Marketing Directors Get No Respect from Horrible Bosses

I’ve seen it too many times.  The Marketing Director pulls everyone together for the big input meeting. The senior team from the company is there, along with the agency. The discussion begins, and ideas and thoughts are kicked around. Then, the CEO decides to step in and override the MD, relegating them to the sidelines while the CEO takes over the conversation.

The agency is now forced to turn their attention to the lead dog, and watches helplessly while the MD does a slow burn and secretly plots the murder of their boss later that day.

It’s so uncomfortable to watch. I’ve tried in vain to turn the focus back to the MD in that situation, but the truth is that they have been there before. Know-it-all Senior Management all too often simply has no respect for their head of marketing. The CEO, CFO, CIO, and even Senior VPs – who many times know only enough about marketing to be dangerous and like to hear the sound of their own voices – are everywhere.

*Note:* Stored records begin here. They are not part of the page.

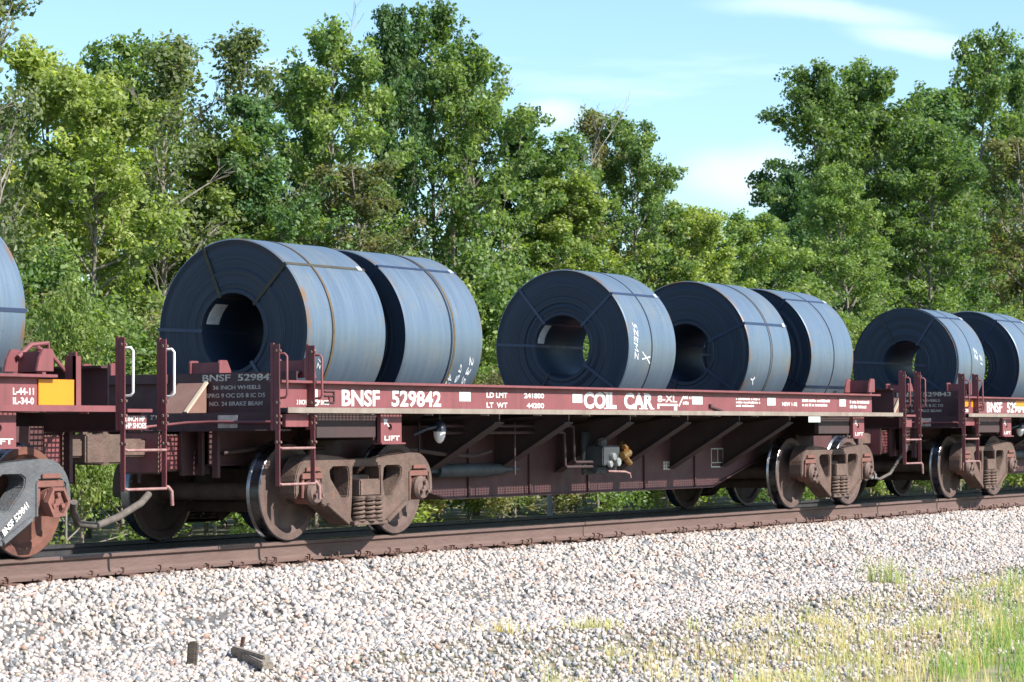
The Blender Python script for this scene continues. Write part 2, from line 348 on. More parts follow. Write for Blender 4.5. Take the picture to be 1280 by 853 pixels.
def sf_trim():                                              # rims, spring shelf and pads cast onto the frame
    m = MB()
    for s in (1, -1):
        m.bar((s*.66, -.072, .335), (s*.32, -.072, .15), .05, .04); m.bar((s*.262, -.07, .70), (s*.262, -.07, .25), .04, .03)
        m.box(*sorted((s*.715, s*.745)), -.075, .08, .34, .62)
    m.box(-.28, .28, -.12, .12, .125, .165)
    m.box(-.62, -.40, -.066, -.055, .715, .75); m.box(.42, .64, -.066, -.055, .715, .75)
    return m.build('frame_rib', 'truck', bevel=.008)
def build_spring():
    m = MB(); n = 5*14
    m.tube([(.055*math.cos(i*2*PI/14), .055*math.sin(i*2*PI/14), .175+.21*i/n) for i in range(n+1)], .0155, 6)
    m.cyl((0, 0, .165), (0, 0, .18), .072, 12); m.cyl((0, 0, .38), (0, 0, .40), .072, 12)
    return m.build('spring', 'truck', smooth=50)
def build_wheel(mname):
    prof = [(-.09, .05), (-.10, .12), (-.05, .15), (-.015, .24), (-.025, .34), (-.055, .372), (-.07, .385), (-.07, .445), (-.062, .454), (-.03, .456), (.035, .461), (.044, .474), (.055, .484), (.066, .476), (.07, .45), (.07, .39), (.035, .37), (.012, .25), (.04, .15), (.08, .12), (.08, .05)]
    mats = [0]*7 + [1]*7 + [0]*8
    m = MB(); m.lathe(prof, (0, 0, 0), 'y', 56, mats, closed=True)
    return m.build('wheel', [mname, 'tread'], smooth=35)
def build_cap(hexa):
    m = MB()
    m.lathe([(.02, .11), (-.07, .115), (-.10, .12), (-.13, .10), (-.135, .0)], (0, 0, .457), 'y', 20)
    if hexa: m.lathe([(-.12, .135), (-.165, .135), (-.165, .105), (-.14, .10)], (0, 0, .457), 'y', 6)
    for k in range(3):
        a = PI/2+k*2*PI/3; x, z = .058*math.cos(a), .457+.058*math.sin(a)
        m.cyl((x, -.12, z), (x, -.165, z), .022, 6)
    m.cyl((0, -.13, .457), (0, -.15, .457), .03, 10)
    return m.build('bearing_cap', 'redpad' if hexa else 'cap', smooth=35)
def build_adapter():
    m = MB(); m.box(-.16, .16, -.075, .08, .575, .63); m.box(-.145, -.105, -.06, .08, .40, .58); m.box(.105, .145, -.06, .08, .40, .58)
    m.lathe([(-.06, .115), (.08, .115)], (0, 0, .457), 'y', 20)
    m.box(-.11, .11, -.088, -.07, .645, .685)
    return m.build('bearing_adapter', 'redpad', bevel=.005)
def truck(car, tx, style='brown'):
    sfm = 'truckgrey' if style == 'grey' else 'truck'; wm = 'wheelred' if style == 'grey' else 'wheel'
    def bol():
        m = MB(); m.box(-.2, .2, -.98, .98, .47, .60); m.box(-.24, .24, -.62, .62, .44, .66); m.box(-.17, .17, -1.13, -.93, .40, .56); m.box(-.17, .17, .93, 1.13, .40, .56)
        m.cyl((0, 0, .6), (0, 0, .86), .2, 20); m.box(-.15, .15, -.72, -.52, .66, .76); m.box(-.15, .15, .52, .72, .66, .76)
        m.bar((-.48, -.7, .30), (-.48, .7, .30), .06, .10); m.bar((.48, -.7, .30), (.48, .7, .30), .06, .10)
        return m.build('truck', 'truck', bevel=.012)
    t = cached('bolster', bol, 'truck', car, (tx, 0, 0))
    if style == 'grey': letter('BNSF 529841', .36, .06, (.335, -1.108, .20), t, rot=(PI/2, -.66, 0), weight=.03)
    for s in (-1, 1):
        rot = (0, 0, 0) if s < 0 else (0, 0, PI)
        f = cached('sf'+sfm, lambda: side_frame_mesh().build('side_frame', sfm, bevel=.012), 'side_frame', t, (0, s*1.02, 0), rot)
        r = cached('sft'+sfm, sf_trim, 'frame_rib', t, (0, s*1.02, 0), rot)
        if sfm == 'truckgrey': r.data.materials.clear(); r.data.materials.append(M[sfm])
        for (x, y) in ((-.15, -.07), (0, -.085), (.15, -.07), (-.15, .08), (.15, .08)):
            cached('spring', build_spring, 'spring', t, (x, s*(1.02) + y*(1 if s < 0 else -1), 0))
        for wx in (-.889, .889):
            cached('cap'+style, lambda: build_cap(style == 'grey'), 'bearing_cap', t, (wx, s*1.02, 0), rot)
            cached('adapter', build_adapter, 'bearing_adapter', t, (wx, s*1.02, 0), rot)
    for wx in (-.889, .889):
        for s in (-1, 1):
            cached('wheel'+wm, lambda: build_wheel(wm), 'wheel', t, (wx, s*.75, .457), (0, 0, 0) if s < 0 else (0, 0, PI))
        def ax():
            m = MB(); m.cyl((0, -.98, .457), (0, .98, .457), .085, 20)
            m.box(-.30, -.24, -.55, .55, .34, .44) if False else None
            return m.build('axle', 'truck', smooth=40)
        cached('axle', ax, 'axle', t, (wx, 0, 0))
        for s in (-1, 1):
            def shoe():
                m = MB(); m.plate([arc(0, .457, .515, -30, 30, 6) + arc(0, .457, .465, 30, -30, 6)], -.045, .045)
                return m.build('brake_shoe', 'truck')
            cached('shoe', shoe, 'brake_shoe', t, (wx, s*.745, 0), (0, 0, 0) if wx < 0 else (0, 0, PI))
    return t

def perforated(m, x0, x1, y0, y1, z, px, py, hx, hy, t=.006):   # sheet with rows of square holes
    nx = max(1, int(round((x1-x0)/px))); ny = max(1, int(round((y1-y0)/py))); px = (x1-x0)/nx; py = (y1-y0)/ny
    for j in range(ny+1):
        a = y0+j*py; w = (py-hy)/2
        m.box(x0, x1, max(y0, a-w), min(y1, a+w), z-t, z)
    for i in range(nx+1):
        a = x0+i*px; w = (px-hx)/2
        for j in range(ny):
            m.box(max(x0, a-w), min(x1, a+w), y0+j*py+(py-hy)/2, y0+(j+1)*py-(py-hy)/2, z-t, z)
    return m

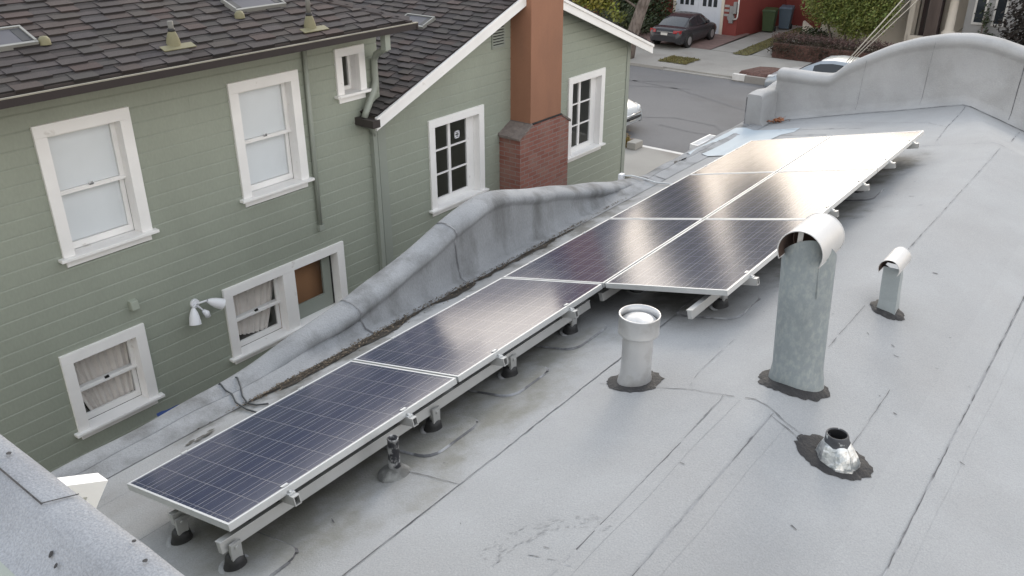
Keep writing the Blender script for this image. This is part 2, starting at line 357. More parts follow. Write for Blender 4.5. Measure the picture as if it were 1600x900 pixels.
def stain_shade(m):
    m = m.copy(); m.name = 'membrane_stain_shade'; nt = m.node_tree; N = nt.nodes; L = nt.links; bs = N['Principled BSDF']
    src = bs.inputs['Base Color'].links[0].from_socket
    ge = N.new('ShaderNodeNewGeometry'); sx = N.new('ShaderNodeSeparateXYZ'); L.new(ge.outputs['Position'], sx.inputs[0])
    def mt(op, *a):
        n = N.new('ShaderNodeMath'); n.operation = op
        for i, v in enumerate(a):
            if isinstance(v, (int, float)): n.inputs[i].default_value = v
            else: L.new(v, n.inputs[i])
        return n.outputs[0]
    def ns(scale, det=7, ro=.6):
        n = N.new('ShaderNodeTexNoise'); n.inputs['Scale'].default_value = scale; n.inputs['Detail'].default_value = det; n.inputs['Roughness'].default_value = ro
        L.new(ge.outputs['Position'], n.inputs['Vector']); return n.outputs['Fac']
    def mr(v, a, b_, c=0.0, d_=1.0):
        n = N.new('ShaderNodeMapRange'); n.interpolation_type = 'SMOOTHSTEP'
        for i, q_ in enumerate((a, b_, c, d_)): n.inputs[i + 1].default_value = q_
        L.new(v, n.inputs[0]); return n.outputs[0]
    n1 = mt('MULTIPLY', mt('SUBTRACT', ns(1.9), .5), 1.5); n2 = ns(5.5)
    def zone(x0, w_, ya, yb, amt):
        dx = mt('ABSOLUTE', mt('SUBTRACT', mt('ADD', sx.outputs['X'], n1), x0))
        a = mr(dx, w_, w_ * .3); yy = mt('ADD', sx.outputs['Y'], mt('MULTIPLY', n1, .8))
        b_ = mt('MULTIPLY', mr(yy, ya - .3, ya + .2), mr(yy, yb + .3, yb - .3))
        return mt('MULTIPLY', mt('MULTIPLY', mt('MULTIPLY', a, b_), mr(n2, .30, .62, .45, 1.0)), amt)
    col = src
    fl_ = mt('FLOOR', mt('DIVIDE', mt('SUBTRACT', sx.outputs['X'], 1.51), .893)); wn_ = N.new('ShaderNodeTexWhiteNoise'); wn_.noise_dimensions = '1D'; L.new(fl_, wn_.inputs['W'])
    k_ = mr(wn_.outputs['Value'], 0, 1, .985, 1.015); ml = N.new('ShaderNodeMix'); ml.data_type = 'RGBA'; ml.blend_type = 'MULTIPLY'; ml.inputs[0].default_value = 1; L.new(col, ml.inputs[6]); L.new(k_, ml.inputs[7]); col = ml.outputs[2]
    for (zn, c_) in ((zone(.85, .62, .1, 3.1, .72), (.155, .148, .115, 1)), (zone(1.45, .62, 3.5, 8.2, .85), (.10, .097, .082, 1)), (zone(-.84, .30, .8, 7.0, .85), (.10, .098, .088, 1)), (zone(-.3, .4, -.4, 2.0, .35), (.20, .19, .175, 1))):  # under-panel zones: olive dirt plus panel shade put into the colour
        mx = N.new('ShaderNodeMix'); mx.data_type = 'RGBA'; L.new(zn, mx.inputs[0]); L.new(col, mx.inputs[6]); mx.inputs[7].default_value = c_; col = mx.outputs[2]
    L.new(col, bs.inputs['Base Color']); return m
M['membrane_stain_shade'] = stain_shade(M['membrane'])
for k in range(110):
    a_ = R(rnd.uniform(95, 185)); r_ = rnd.choice([.42, .45, .50, .53]) + rnd.gauss(0, .012); x, y = 2.52 + r_ * .95 * math.cos(a_), .60 + r_ * .95 * math.sin(a_)
    l = rnd.uniform(.008, .03); dx, dy = -math.sin(a_) * l, math.cos(a_) * l
    strip(b, [(x, y), (x + dx, y + dy)], rnd.uniform(.004, .009), 2, .004, .001, .01)
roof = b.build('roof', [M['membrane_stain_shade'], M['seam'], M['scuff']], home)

# dirt washed into the gutter: irregular blotches that lie on the membrane
def blotch(b, cx, cy, rx, ry, mi=0, lift=.006, seg=22, jag=.35, zf=None):
    zf = zf or roof_z
    ph = [rnd.uniform(0, 6.28) for _ in range(4)]
    ring = []
    for k in range(seg):
        t = 2 * math.pi * k / seg
        r = 1 + jag * (.5 * math.sin(2 * t + ph[0]) + .3 * math.sin(5 * t + ph[1]) + .25 * math.sin(9 * t + ph[2])) + rnd.uniform(-.08, .08)
        x, y = cx + rx * r * math.cos(t), cy + ry * r * math.sin(t); ring.append((x, y, zf(x, y) + lift))
    b.add([(cx, cy, zf(cx, cy) + lift)] + ring, [[0, 1 + k, 1 + (k + 1) % seg] for k in range(seg)], mi)

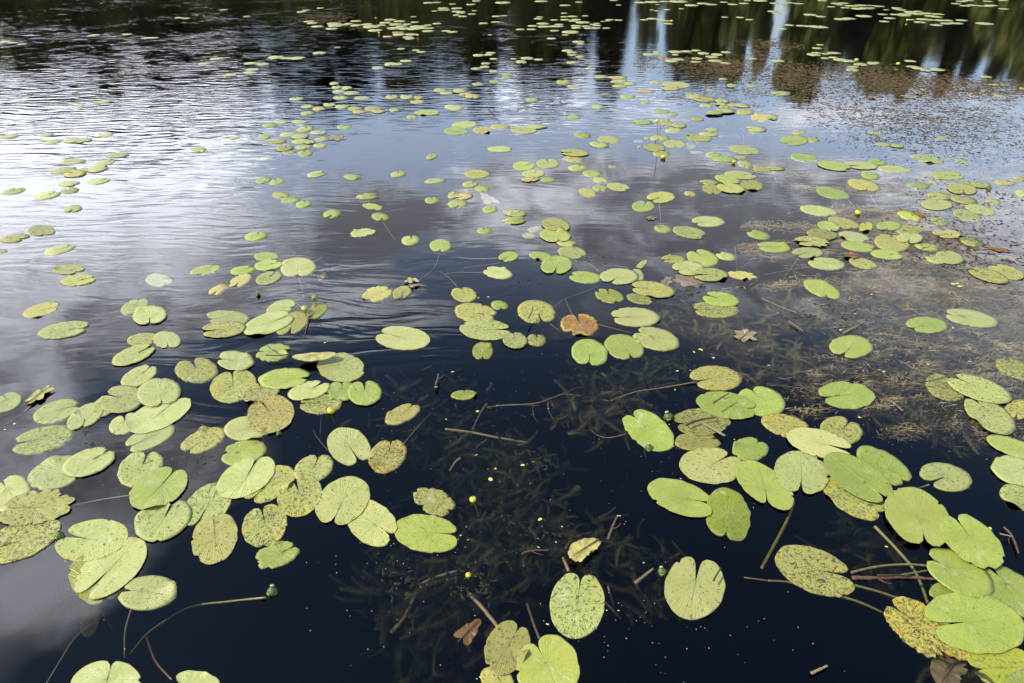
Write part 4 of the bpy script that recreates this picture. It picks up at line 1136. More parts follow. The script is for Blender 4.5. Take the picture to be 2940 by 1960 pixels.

Rare is the MD that commands the respect of their superiors.  Looking around here, we are lucky to have a number of them as clients. Perhaps it’s because we gravitate toward strong marketing professionals. They value our thinking and appreciate that we will help make them look good by accomplishing their objectives. We form a partnership that raises the profile of both the MD and the agency. And we defend each other.

We seem to drift away from the weak and the abused. We don’t mean to – it just happens. No agency can work for long for a client that they don’t respect. And who can respect bullying bosses?

For the MDs stuck in a situation like the one I just descibed, there are three remedies:

  1. Find another job and walk.
  2. Find an agency that will be your “army” and fight with you and for you.
  3. Go see the new movie Horrible Bosses, which opened in theatres on Friday.  In the New Line Cinema production notes, actor Colin Farrell says the role allowed him to “act as pathologically screwed up as possible.” “This guy thinks he’s God’s gift to women, God’s gift to intellect, to humor, to the club scene, to everything. It’s all part of his grandiose sense of self-esteem, which is probably masking a deeper sense of being a disappointment to his father,” he says.

You might just gain enough insight to get you through another day.